Non si tratta solo di un giallo noir. O per lo meno.
L’apparente situazione delittuale offre lo spunto ad Aru di presentarci
un’umanità borderline immersa in desideri, appagamenti, afflizioni, recitante a
sua volta un copione di inespressi bisogni, strani appetiti, oggettive
mancanze. “Sulla scia del vento” che dà il titolo al romanzo è l’incontro
empatico che avviene tra due individui: meglio, tra un ego e un alter-ego,
entrambi portati a riflettere sulla condizione del proprio passato. Si innesta,
allora, una serie di considerazioni sulla ineluttabilità dei gesti, sulla
distinzione tra ciò che è giusto e ciò che è ingiusto, sul dovere, sull’amore
filiale e coniugale: più estesamente sul bene e sul male. Non per nulla,
all’incirca alla metà del romanzo, si legge come una parentesi: una meditazione
che coinvolge in termini teologici la missione di Cristo e la riflessione sul
tempo. “L’idea che mi ero fatto sul
concetto di tempo somigliava molto a ciò che Gesù diceva di se stesso e
predicava agli altri.” Ecco la
parola chiave: il tempo. Su questo il protagonista (o meglio, i protagonisti –
ma non voglio svelarne la trama) si interroga nei momenti di pausa tra
un’azione e l’altra; su questo si concentra il delitto che ammorba gli animi
scaraventandoli in un turbinio di “se”
e di “ma”, tormentandoli in un continuum di chiaro e scuro; su questo
l’io narrante si erge a paladino della verità. Ma qual è la verità? E’ un
anello di grande valore ereditato a cui siamo costretti a rinunciare? E’ il
valore dell’amicizia? E’ la parola data e non concessa? E’ l’ingiustizia che
costringe all’omicidio? E’ l’imbroglio che ti porta a mentire? E’ l’odio del
figlio nei confronti del padre? E’ la situazione emergenziale che ti ha scaraventato
sul lastrico, inibendoti gli affetti famigliari?

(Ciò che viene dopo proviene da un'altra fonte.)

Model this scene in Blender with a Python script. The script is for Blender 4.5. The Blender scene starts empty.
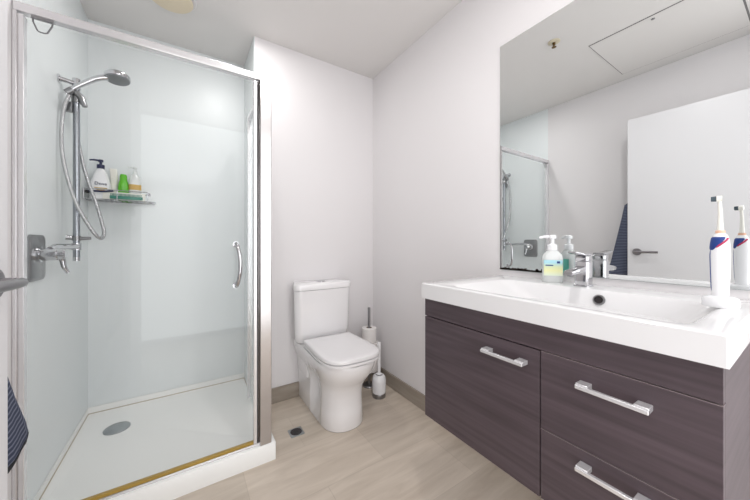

Tante sono le domande che
possono contornare il tessuto del racconto in cui il lettore si insedia
partecipando e parteggiando ora per questo ora per quello, fino alla
riflessione conclusiva che l’autore pone nell’epilogo, dove un sentimento su
tutto ha la prevalenza: il perdono. Esso infatti è “una gemma preziosa che nasce non dalla ragione ma dal cuore”, “è un
gesto di carità con il quale salviamo
noi stessi dalla disperazione”, è la salvezza che sa “trarre dall’odio una speranza di vita.” Lo sfondo di tutto ciò è
una Cagliari moderna che entra nel gioco psicologico dei protagonisti e che ne
circonda figure e pensieri, adagiandosi nella scrittura di Aru quasi a
raccoglierne agitazioni, pressioni e incubi. La minuziosa descrizione dei
personaggi e dei loro gesti, la capacità espositiva ed analitica dei luoghi e
dei paesaggi, supportano l’intreccio narrativo del romanzo, sostenendone la
trama e il tentativo lodevole di mettere in primo piano sentimenti, psicologia,
eticità: i veri protagonisti di una storia caratterizzata dal delitto e
sottolineata dalla rinuncia al castigo o alla vendetta in nome del perdono.